O luxo que é viver em Madrid. Três magníficos museus no coração da cidade, dois
deles com duas horas diárias de entrada gratuita a todos os públicos. Pasmar
diante do Guernica de Picasso, uma experiência quase física, do arrepio
na espinha à quase náusea. Pela brutalidade; do talento, da tragédia, do colosso.
Já
não recordo a última vez antes desta que visitei o Museu do Prado, Dispensam-se
grandes adjectivos ou outros espantos pungentes, até porque serão sempre
insuficientes: aquilo é gente de conluio com o divino, não há outra explicação para que mentes e mãos humanas possam produzir arte assim. Para além
do Deus quer, o homem sonha, a obra nasce, há o Deus desceu à Terra para
encarnar no seio da Virgem Maria e se fazer, não um, mas vários homens que, por
sua obra e Graça, se tornam também sobrenaturais; à “sua imagem”, só alguns. E
algumas. Outro museu, o Thyssen-Bornemisza, rende, por estes dias (sendo que "estes dias" foram algures em Dezembro passado), homenagem a algumas dessas
pintoras eventualmente esquecidas. Artemísia Gentileschi é, talvez, das mais
conhecidas, Frida Kahlo mais actual, mas gosto especialmente de Henrietta
Browne.
Mas é o Museu do Prado que me tem perdida; é um dos meus Museus. Tudo vive, tudo vibra. O Triunfo da Morte, de Bruegel, é uma visão assombrosa, e as pinturas negras de Goya, uma descoberta curiosa. Há, claro, As Meninas de Diego Velázquez. Rubens, van Dyck, Ribera, El Greco, Jordaens, Mengs, Ticiano, Caravaggio, Rembrandt, os demónios de Bosch, uma Gioconda que talvez seja mais original que a original exposta no Louvre.
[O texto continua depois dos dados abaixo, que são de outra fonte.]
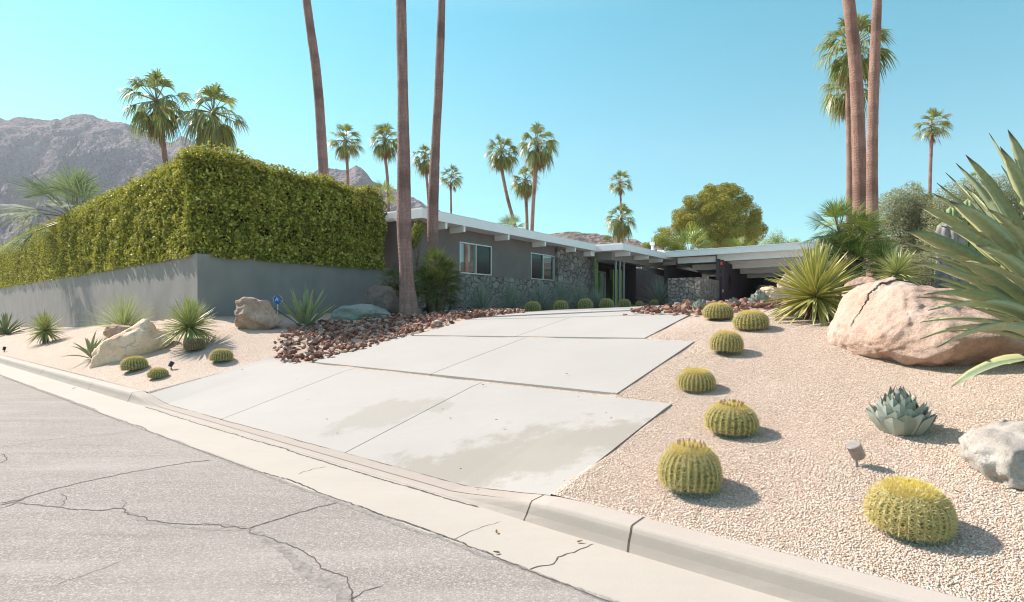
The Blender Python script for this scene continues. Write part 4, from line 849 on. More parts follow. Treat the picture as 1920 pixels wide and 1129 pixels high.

Apresentam-na como uma cópia – não vulgar, mas uma cópia –, embora as duas tenham sido produzidas paralela e simultaneamente: aquela, por discípulos de Leonardo Da Vinci e terminada antes, diz a placa identificativa. São idênticas. Menos do sfumato de Leonardo, diz quem sabe. Há as cores, claro, não são exactamente as mesmas. Não se pode fotografar. Com raríssimas e desinteressantes excepções, nada no Museu do Prado se pode fotografar. Um cão de guarda em cada sala zela ferozmente pela inviolabilidade da regra, e, embora haja sempre um prevaricador, entre o ousado e o fingidor, a senhora que olha pela Mona Lisa é vigilantíssima. Nem se percebe bem, porque algumas obras transitam do Prado para o Thyssen, e no Thyssen é possível fotografar. Sem flash. Não importa. Há que ir.